Santanu Roy, Lili Wu, Sriram Goverapet Srinivasan, Andrew G. Stack, Alexandra Navrotsky, Vyacheslav S. Bryantsev

Research output: Contribution to journalArticlepeer-review

Abstract

Hydration of surface ions gives rise to structural heterogeneity and variable exchange kinetics of water at complex mineral-water interfaces. Here, we employ ab initio molecular dynamics (AIMD) simulations and water adsorption calorimetry to examine the aqueous interfaces of xenotime, a phosphate mineral that contains predominantly Y3+ and heavy rare earth elements.
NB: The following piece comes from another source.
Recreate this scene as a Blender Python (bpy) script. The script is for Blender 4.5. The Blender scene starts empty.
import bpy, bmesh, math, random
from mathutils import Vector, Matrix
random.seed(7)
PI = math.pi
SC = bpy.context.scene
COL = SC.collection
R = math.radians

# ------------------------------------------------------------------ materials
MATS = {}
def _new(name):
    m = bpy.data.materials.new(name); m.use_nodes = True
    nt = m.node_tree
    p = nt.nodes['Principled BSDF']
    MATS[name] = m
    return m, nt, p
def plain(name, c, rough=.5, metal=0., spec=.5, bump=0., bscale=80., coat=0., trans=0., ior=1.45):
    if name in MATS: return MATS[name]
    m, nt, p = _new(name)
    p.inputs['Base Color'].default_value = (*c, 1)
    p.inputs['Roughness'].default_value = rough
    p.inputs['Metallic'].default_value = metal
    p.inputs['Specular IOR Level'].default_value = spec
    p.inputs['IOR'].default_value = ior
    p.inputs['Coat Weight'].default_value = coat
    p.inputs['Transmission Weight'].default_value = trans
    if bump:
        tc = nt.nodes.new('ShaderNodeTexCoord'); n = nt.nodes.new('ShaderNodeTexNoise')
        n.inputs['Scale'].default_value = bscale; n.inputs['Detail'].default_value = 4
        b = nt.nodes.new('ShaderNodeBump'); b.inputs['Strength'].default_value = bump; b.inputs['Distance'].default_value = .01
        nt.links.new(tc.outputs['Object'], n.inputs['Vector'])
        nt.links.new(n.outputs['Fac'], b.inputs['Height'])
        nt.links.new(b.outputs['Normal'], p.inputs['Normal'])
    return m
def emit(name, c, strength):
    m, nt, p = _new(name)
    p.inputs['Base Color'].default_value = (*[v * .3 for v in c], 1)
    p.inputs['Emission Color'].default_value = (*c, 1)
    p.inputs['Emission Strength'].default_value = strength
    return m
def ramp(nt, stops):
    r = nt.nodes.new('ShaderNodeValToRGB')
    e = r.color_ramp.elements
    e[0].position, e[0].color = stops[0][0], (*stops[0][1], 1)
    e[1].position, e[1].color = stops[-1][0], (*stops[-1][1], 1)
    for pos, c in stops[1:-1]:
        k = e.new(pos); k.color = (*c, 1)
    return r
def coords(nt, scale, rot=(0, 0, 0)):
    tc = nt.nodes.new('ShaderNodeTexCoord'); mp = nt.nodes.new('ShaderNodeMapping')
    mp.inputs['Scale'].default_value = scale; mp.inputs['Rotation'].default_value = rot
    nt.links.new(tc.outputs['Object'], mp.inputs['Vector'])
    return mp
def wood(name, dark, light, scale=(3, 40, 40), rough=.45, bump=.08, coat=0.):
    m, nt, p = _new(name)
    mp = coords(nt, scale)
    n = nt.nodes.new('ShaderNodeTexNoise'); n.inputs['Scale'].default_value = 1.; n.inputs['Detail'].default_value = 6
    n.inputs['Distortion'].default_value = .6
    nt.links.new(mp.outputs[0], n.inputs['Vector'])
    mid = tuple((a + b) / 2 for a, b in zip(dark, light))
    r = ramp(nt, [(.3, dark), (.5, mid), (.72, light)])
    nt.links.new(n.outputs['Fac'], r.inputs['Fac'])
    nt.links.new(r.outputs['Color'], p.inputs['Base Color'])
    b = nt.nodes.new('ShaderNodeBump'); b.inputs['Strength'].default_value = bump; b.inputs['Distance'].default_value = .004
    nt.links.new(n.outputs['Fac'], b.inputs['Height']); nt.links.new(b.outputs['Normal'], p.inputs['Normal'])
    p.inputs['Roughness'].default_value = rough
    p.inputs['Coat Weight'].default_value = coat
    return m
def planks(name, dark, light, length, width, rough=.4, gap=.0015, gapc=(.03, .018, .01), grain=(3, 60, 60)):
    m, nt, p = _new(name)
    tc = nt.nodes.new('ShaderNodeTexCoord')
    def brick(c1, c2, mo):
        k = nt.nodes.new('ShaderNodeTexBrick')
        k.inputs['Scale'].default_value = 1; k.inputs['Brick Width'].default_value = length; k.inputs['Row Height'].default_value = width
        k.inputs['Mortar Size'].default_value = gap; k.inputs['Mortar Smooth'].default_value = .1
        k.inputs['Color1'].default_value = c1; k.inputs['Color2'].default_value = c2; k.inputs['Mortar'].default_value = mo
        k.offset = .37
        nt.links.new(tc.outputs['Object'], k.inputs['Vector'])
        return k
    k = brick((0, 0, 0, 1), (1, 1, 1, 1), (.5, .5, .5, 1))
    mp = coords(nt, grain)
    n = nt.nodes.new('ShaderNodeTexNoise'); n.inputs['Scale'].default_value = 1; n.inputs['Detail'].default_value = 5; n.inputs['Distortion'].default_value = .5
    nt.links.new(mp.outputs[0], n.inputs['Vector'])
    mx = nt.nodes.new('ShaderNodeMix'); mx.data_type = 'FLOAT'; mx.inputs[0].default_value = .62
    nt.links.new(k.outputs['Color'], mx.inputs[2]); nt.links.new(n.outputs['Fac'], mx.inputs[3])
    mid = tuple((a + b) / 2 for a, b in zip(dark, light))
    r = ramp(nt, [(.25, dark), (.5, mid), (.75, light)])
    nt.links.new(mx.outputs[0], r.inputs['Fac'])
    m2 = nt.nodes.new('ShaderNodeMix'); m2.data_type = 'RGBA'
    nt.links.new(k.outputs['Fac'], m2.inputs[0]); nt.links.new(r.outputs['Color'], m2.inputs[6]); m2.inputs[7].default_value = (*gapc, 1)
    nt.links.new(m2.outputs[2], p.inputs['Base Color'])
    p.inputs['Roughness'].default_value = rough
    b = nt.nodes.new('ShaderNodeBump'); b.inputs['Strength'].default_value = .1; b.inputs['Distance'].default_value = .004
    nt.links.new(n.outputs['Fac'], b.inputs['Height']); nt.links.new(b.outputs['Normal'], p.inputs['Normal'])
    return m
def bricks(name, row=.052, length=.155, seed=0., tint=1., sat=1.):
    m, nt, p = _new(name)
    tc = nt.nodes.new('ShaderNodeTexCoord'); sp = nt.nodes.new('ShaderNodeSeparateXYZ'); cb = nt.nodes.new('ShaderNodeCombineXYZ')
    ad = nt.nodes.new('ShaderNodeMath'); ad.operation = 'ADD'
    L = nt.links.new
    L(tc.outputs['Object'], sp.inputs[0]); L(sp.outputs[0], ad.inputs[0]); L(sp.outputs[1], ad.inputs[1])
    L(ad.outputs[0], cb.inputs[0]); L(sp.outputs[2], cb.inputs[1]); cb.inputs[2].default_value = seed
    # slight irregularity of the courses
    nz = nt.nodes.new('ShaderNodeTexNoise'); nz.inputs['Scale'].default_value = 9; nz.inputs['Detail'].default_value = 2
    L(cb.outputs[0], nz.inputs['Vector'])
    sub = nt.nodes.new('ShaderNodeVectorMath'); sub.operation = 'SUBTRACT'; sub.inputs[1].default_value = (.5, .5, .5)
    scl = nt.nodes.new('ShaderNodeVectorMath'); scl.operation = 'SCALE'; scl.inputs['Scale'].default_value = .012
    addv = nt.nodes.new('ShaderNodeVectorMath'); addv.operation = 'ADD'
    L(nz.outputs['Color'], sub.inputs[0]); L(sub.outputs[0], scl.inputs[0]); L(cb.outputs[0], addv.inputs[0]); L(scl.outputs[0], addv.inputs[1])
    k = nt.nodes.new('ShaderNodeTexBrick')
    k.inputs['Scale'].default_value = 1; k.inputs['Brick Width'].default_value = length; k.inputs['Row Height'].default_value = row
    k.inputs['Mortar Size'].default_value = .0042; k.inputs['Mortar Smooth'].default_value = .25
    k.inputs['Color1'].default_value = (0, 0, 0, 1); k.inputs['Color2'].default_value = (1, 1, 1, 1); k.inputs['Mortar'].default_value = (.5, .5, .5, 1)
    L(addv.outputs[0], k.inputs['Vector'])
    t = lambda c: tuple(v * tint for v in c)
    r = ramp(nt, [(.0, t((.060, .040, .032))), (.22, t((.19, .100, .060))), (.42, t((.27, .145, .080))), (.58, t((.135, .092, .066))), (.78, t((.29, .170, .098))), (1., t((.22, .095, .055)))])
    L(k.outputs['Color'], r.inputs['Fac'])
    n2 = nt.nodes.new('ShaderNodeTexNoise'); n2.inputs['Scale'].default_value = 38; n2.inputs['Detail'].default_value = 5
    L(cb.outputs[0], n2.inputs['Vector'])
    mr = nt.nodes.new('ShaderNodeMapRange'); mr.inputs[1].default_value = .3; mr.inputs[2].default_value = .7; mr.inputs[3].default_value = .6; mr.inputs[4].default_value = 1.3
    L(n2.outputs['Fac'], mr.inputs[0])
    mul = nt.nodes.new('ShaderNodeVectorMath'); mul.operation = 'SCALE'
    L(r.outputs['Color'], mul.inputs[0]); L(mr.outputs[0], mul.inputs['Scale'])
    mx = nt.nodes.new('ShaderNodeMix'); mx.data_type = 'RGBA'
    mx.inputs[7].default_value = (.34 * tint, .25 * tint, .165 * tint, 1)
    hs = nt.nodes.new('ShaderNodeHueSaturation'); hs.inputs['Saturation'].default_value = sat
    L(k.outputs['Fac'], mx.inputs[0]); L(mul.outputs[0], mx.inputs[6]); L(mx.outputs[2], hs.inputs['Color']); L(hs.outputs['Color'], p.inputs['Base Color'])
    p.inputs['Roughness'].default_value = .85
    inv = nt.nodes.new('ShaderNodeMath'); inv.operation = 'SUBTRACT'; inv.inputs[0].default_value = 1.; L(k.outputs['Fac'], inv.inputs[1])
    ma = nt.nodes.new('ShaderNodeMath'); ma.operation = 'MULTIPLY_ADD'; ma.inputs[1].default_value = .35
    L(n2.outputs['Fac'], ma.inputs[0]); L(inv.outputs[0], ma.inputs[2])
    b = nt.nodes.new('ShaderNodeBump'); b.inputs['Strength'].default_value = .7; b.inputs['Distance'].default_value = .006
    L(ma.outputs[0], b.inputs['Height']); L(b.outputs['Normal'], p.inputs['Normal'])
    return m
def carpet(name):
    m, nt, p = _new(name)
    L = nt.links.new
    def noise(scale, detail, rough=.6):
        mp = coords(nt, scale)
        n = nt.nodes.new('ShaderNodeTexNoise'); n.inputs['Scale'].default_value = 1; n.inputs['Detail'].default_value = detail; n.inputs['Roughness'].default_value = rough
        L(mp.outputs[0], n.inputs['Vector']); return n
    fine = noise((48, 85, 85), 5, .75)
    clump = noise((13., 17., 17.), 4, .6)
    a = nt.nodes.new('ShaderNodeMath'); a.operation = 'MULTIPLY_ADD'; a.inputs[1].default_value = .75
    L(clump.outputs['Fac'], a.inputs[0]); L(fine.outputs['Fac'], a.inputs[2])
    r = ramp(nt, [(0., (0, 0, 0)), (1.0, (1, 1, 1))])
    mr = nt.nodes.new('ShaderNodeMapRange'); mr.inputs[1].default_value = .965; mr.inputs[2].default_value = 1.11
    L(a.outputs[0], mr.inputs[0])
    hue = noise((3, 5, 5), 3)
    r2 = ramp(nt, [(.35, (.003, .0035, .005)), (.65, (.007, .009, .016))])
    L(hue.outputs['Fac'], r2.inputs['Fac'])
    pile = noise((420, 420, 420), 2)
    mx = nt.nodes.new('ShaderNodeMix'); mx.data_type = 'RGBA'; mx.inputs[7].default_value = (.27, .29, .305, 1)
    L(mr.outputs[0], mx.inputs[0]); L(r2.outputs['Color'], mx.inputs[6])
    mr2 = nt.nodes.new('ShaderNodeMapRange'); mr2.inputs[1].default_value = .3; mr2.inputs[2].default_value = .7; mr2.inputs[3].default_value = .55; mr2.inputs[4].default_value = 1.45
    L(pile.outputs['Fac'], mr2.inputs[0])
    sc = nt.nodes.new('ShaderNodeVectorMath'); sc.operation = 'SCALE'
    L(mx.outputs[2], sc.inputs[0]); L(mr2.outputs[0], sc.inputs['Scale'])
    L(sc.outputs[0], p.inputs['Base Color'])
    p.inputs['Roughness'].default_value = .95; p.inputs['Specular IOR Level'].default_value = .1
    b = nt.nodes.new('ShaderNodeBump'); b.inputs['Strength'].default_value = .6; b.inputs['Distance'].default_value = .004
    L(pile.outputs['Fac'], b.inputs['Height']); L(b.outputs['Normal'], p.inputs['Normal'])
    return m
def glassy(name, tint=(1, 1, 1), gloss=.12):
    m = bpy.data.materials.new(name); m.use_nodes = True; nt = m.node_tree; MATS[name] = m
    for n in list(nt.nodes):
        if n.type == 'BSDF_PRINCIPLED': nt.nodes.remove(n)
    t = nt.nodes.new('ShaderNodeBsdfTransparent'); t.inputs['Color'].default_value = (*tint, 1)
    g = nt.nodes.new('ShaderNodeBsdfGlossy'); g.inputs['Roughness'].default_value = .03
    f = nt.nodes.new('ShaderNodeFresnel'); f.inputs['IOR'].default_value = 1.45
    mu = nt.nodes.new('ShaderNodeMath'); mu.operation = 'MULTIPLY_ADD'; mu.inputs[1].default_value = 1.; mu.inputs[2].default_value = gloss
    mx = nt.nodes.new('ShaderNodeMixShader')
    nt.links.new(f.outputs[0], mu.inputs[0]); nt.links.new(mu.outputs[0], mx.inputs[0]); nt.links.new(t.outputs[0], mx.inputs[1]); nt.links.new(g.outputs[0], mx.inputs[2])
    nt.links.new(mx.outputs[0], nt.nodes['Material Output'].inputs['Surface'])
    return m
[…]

Consistent with natural crystal morphology, xenotime is predicted to have a tetragonal prismatic shape, dominated by the {100} surface. Hydration of this surface induces multilayer interfacial water structures with distinct OH orientations, which agrees with recent crystal truncation rod measurements. The exchange kinetics between two adjacent water layers exhibits a wide range of underlying timescales (5-180 picoseconds), dictated by ion-water electrostatics. Adsorption of a bidentate hydroxamate ligand reveals that {100} xenotime surface can only accommodate monodentate coordination with water exchange kinetics strongly depending on specific ligand orientation, prompting us to reconsider traditional strategies for selective separation of rare-earth minerals.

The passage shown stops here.